Retype the data exactly, from its first line to the line containing "bg = w.node_tree.nodes['Background'];", including both, and skip any picture.

▶ Data provided
===

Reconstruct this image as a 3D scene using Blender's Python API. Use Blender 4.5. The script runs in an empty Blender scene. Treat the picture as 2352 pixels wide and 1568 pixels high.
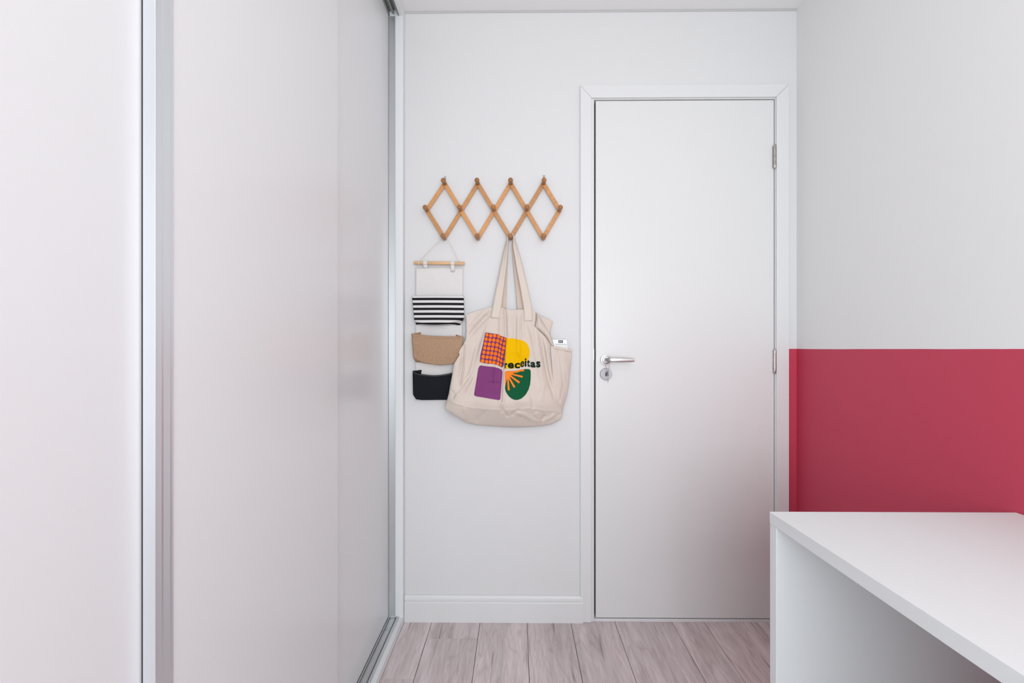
import bpy, bmesh, math, random
import numpy as np
from mathutils import Vector, Matrix

random.seed(7)
C = bpy.context.scene.collection
S = bpy.context.scene

# ------------------------------------------------------------------ camera, light, exposure
CAM_H = 1.106
YAW = math.radians(0.55)
M = math.tan(YAW)
F = 1045.0
cam_d = bpy.data.cameras.new('camera'); cam = bpy.data.objects.new('camera', cam_d); C.objects.link(cam)
cam_d.sensor_width = 36.0; cam_d.lens = 36.0 * F / 2352.0
cam_d.shift_y = 16.0 / 2352.0
cam_d.clip_start = 0.02
cam.location = (0, 0, CAM_H); cam.rotation_euler = (math.radians(90), 0, YAW)
S.camera = cam

w = bpy.data.worlds.new('sky'); S.world = w; w.use_nodes = True
bg = w.node_tree.nodes['Background']; bg.inputs[0].default_value = (0.80, 0.90, 1.0, 1); bg.inputs[1].default_value = 1.2

def area(name, loc, rot, sx, sy, power, col):
    l = bpy.data.lights.new(name, 'AREA'); l.shape = 'RECTANGLE'; l.size = sx; l.size_y = sy
    l.energy = power; l.color = col
    o = bpy.data.objects.new(name, l); C.objects.link(o); o.location = loc; o.rotation_euler = rot
    return o
WIN = (-0.60, 1.08, 0.40, 2.04)       # window opening x0,x1,z0,z1 in the wall behind the camera
YF = -1.15                            # inner face of that wall
area('window_daylight', ((WIN[0]+WIN[1])/2, YF+0.012, (WIN[2]+WIN[3])/2), (math.radians(90), 0, math.radians(0)),
     WIN[1]-WIN[0]-0.1, WIN[3]-WIN[2]-0.1, 25.5, (0.885, 0.98, 1.0))
pl = bpy.data.lights.new('ceiling_lamp_light', 'POINT'); pl.energy = 3.2; pl.color = (1.0, 0.86, 0.77); pl.shadow_soft_size = 0.12
plo = bpy.data.objects.new('ceiling_lamp_light', pl); C.objects.link(plo); plo.location = (0.36, 0.15, 2.02)

S.view_settings.view_transform = 'Standard'; S.view_settings.look = 'None'
S.view_settings.exposure = 0.51; S.view_settings.gamma = 1.0; S.view_settings.use_curve_mapping = False

# ------------------------------------------------------------------ helpers
YW = 1.85          # face of the far wall
def at(u, v, y):
    """survey point (u, v) of the photograph at depth y -> metres"""
    t = (u - 1176.0) / F
    x = y * (t - M) / (1 + M * t)
    d = y - M * x
    return (x, y, CAM_H - (v - 800.0) / F * d)
def X(u, y=YW): return at(u, 800, y)[0]
def Z(v, y=YW, u=1186): return at(u, v, y)[2]

def mat(name, col, rough=0.5, metal=0.0, coat=0.0, bump=None, var=None, spec=0.5, trans=0.0, alpha=1.0):
    m = bpy.data.materials.new(name); m.use_nodes = True
    nt = m.node_tree; b = nt.nodes['Principled BSDF']
    b.inputs['Base Color'].default_value = (*col, 1); b.inputs['Roughness'].default_value = rough
    b.inputs['Metallic'].default_value = metal; b.inputs['Specular IOR Level'].default_value = spec
    if coat: b.inputs['Coat Weight'].default_value = coat; b.inputs['Coat Roughness'].default_value = 0.15
    if trans: b.inputs['Transmission Weight'].default_value = trans
    tc = nt.nodes.new('ShaderNodeTexCoord')
    if bump:
        scale, strength, dist = bump
        n = nt.nodes.new('ShaderNodeTexNoise'); n.inputs['Scale'].default_value = scale; n.inputs['Detail'].default_value = 4
        nt.links.new(tc.outputs['Object'], n.inputs['Vector'])
        bp = nt.nodes.new('ShaderNodeBump'); bp.inputs['Strength'].default_value = strength; bp.inputs['Distance'].default_value = dist
        nt.links.new(n.outputs['Fac'], bp.inputs['Height']); nt.links.new(bp.outputs['Normal'], b.inputs['Normal'])
    if var:
        scale, amt = var
        n = nt.nodes.new('ShaderNodeTexNoise'); n.inputs['Scale'].default_value = scale; n.inputs['Detail'].default_value = 3
        nt.links.new(tc.outputs['Object'], n.inputs['Vector'])
        mx = nt.nodes.new('ShaderNodeMix'); mx.data_type = 'RGBA'
        mx.inputs[6].default_value = (*[c*(1-amt) for c in col], 1); mx.inputs[7].default_value = (*[min(1, c*(1+amt)) for c in col], 1)
        nt.links.new(n.outputs['Fac'], mx.inputs[0]); nt.links.new(mx.outputs[2], b.inputs['Base Color'])
    return m

def fabric(name, col, cell=1500.0, strength=0.25, amt=0.10, rough=0.95, dist=0.0004):
    """plain weave: two crossed fine waves, slightly uneven yarn colour"""
    m = bpy.data.materials.new(name); m.use_nodes = True
    nt = m.node_tree; b = nt.nodes['Principled BSDF']; L = nt.links
    b.inputs['Roughness'].default_value = rough; b.inputs['Specular IOR Level'].default_value = 0.15
    tc = nt.nodes.new('ShaderNodeTexCoord')
    ws = []
    for d in ('X', 'Z'):
        wv = nt.nodes.new('ShaderNodeTexWave'); wv.bands_direction = d; wv.inputs['Scale'].default_value = cell/6.28
        wv.inputs['Distortion'].default_value = 1.5; wv.inputs['Detail'].default_value = 1
        L.new(tc.outputs['Object'], wv.inputs['Vector']); ws.append(wv)
    ad = nt.nodes.new('ShaderNodeMath'); ad.operation = 'MULTIPLY'
    L.new(ws[0].outputs['Fac'], ad.inputs[0]); L.new(ws[1].outputs['Fac'], ad.inputs[1])
    n = nt.nodes.new('ShaderNodeTexNoise'); n.inputs['Scale'].default_value = 220; n.inputs['Detail'].default_value = 4
    L.new(tc.outputs['Object'], n.inputs['Vector'])
    ad2 = nt.nodes.new('ShaderNodeMath'); ad2.operation = 'ADD'
    L.new(ad.outputs[0], ad2.inputs[0]); L.new(n.outputs['Fac'], ad2.inputs[1])
    bp = nt.nodes.new('ShaderNodeBump'); bp.inputs['Strength'].default_value = strength; bp.inputs['Distance'].default_value = dist
    L.new(ad2.outputs[0], bp.inputs['Height']); L.new(bp.outputs['Normal'], b.inputs['Normal'])
    mr = nt.nodes.new('ShaderNodeMapRange'); mr.inputs[1].default_value = 0.4; mr.inputs[2].default_value = 1.2
    L.new(ad2.outputs[0], mr.inputs[0])
    mx = nt.nodes.new('ShaderNodeMix'); mx.data_type = 'RGBA'
    mx.inputs[6].default_value = (*[c*(1-amt) for c in col], 1); mx.inputs[7].default_value = (*[min(1, c*(1+amt)) for c in col], 1)
    L.new(mr.outputs[0], mx.inputs[0]); L.new(mx.outputs[2], b.inputs['Base Color'])
    return m

def painted_wall(name, red_from_x=None, tone=(0.80, 0.795, 0.80)):
    """white emulsion; red dado paint below a hand-cut line (on the stretch with x beyond red_from_x)"""
    m = bpy.data.materials.new(name); m.use_nodes = True
    nt = m.node_tree; b = nt.nodes['Principled BSDF']; L = nt.links
    b.inputs['Roughness'].default_value = 0.55; b.inputs['Specular IOR Level'].default_value = 0.35
    geo = nt.nodes.new('ShaderNodeNewGeometry'); sp = nt.nodes.new('ShaderNodeSeparateXYZ')
    L.new(geo.outputs['Position'], sp.inputs[0])
    n1 = nt.nodes.new('ShaderNodeTexNoise'); n1.inputs['Scale'].default_value = 260; n1.inputs['Detail'].default_value = 3
    L.new(geo.outputs['Position'], n1.inputs['Vector'])
    n3 = nt.nodes.new('ShaderNodeTexNoise'); n3.inputs['Scale'].default_value = 5; n3.inputs['Detail'].default_value = 2
    L.new(geo.outputs['Position'], n3.inputs['Vector'])
    bp = nt.nodes.new('ShaderNodeBump'); bp.inputs['Strength'].default_value = 0.08; bp.inputs['Distance'].default_value = 0.0006
    L.new(n1.outputs['Fac'], bp.inputs['Height'])
    bp2 = nt.nodes.new('ShaderNodeBump'); bp2.inputs['Strength'].default_value = 0.15; bp2.inputs['Distance'].default_value = 0.004
    L.new(n3.outputs['Fac'], bp2.inputs['Height']); L.new(bp.outputs['Normal'], bp2.inputs['Normal'])
    L.new(bp2.outputs['Normal'], b.inputs['Normal'])
    white = (*tone, 1)
    b.inputs['Base Color'].default_value = white
    if red_from_x is not None:
        n2 = nt.nodes.new('ShaderNodeTexNoise'); n2.inputs['Scale'].default_value = 3.0; n2.inputs['Detail'].default_value = 6
        L.new(geo.outputs['Position'], n2.inputs['Vector'])
        wob = nt.nodes.new('ShaderNodeMath'); wob.operation = 'MULTIPLY_ADD'; wob.inputs[1].default_value = 0.006
        L.new(n2.outputs['Fac'], wob.inputs[0]); L.new(sp.outputs['Z'], wob.inputs[2])
        lt = nt.nodes.new('ShaderNodeMath'); lt.operation = 'LESS_THAN'; lt.inputs[1].default_value = 1.1075
        L.new(wob.outputs[0], lt.inputs[0])
        gx = nt.nodes.new('ShaderNodeMath'); gx.operation = 'GREATER_THAN'; gx.inputs[1].default_value = red_from_x
        L.new(sp.outputs['X'], gx.inputs[0])
        an = nt.nodes.new('ShaderNodeMath'); an.operation = 'MULTIPLY'
        L.new(lt.outputs[0], an.inputs[0]); L.new(gx.outputs[0], an.inputs[1])
        mx = nt.nodes.new('ShaderNodeMix'); mx.data_type = 'RGBA'
        mx.inputs[6].default_value = white; mx.inputs[7].default_value = RED
        L.new(an.outputs[0], mx.inputs[0]); L.new(mx.outputs[2], b.inputs['Base Color'])
    return m
RED = (0.57, 0.055, 0.105, 1)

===

▶ Reply to the exercise
Reconstruct this image as a 3D scene using Blender's Python API. Use Blender 4.5. The script runs in an empty Blender scene. Treat the picture as 2352 pixels wide and 1568 pixels high.
import bpy, bmesh, math, random
import numpy as np
from mathutils import Vector, Matrix

random.seed(7)
C = bpy.context.scene.collection
S = bpy.context.scene

# ------------------------------------------------------------------ camera, light, exposure
CAM_H = 1.106
YAW = math.radians(0.55)
M = math.tan(YAW)
F = 1045.0
cam_d = bpy.data.cameras.new('camera'); cam = bpy.data.objects.new('camera', cam_d); C.objects.link(cam)
cam_d.sensor_width = 36.0; cam_d.lens = 36.0 * F / 2352.0
cam_d.shift_y = 16.0 / 2352.0
cam_d.clip_start = 0.02
cam.location = (0, 0, CAM_H); cam.rotation_euler = (math.radians(90), 0, YAW)
S.camera = cam

w = bpy.data.worlds.new('sky'); S.world = w; w.use_nodes = True
bg = w.node_tree.nodes['Background']; bg.inputs[0].default_value = (0.80, 0.90, 1.0, 1); bg.inputs[1].default_value = 1.2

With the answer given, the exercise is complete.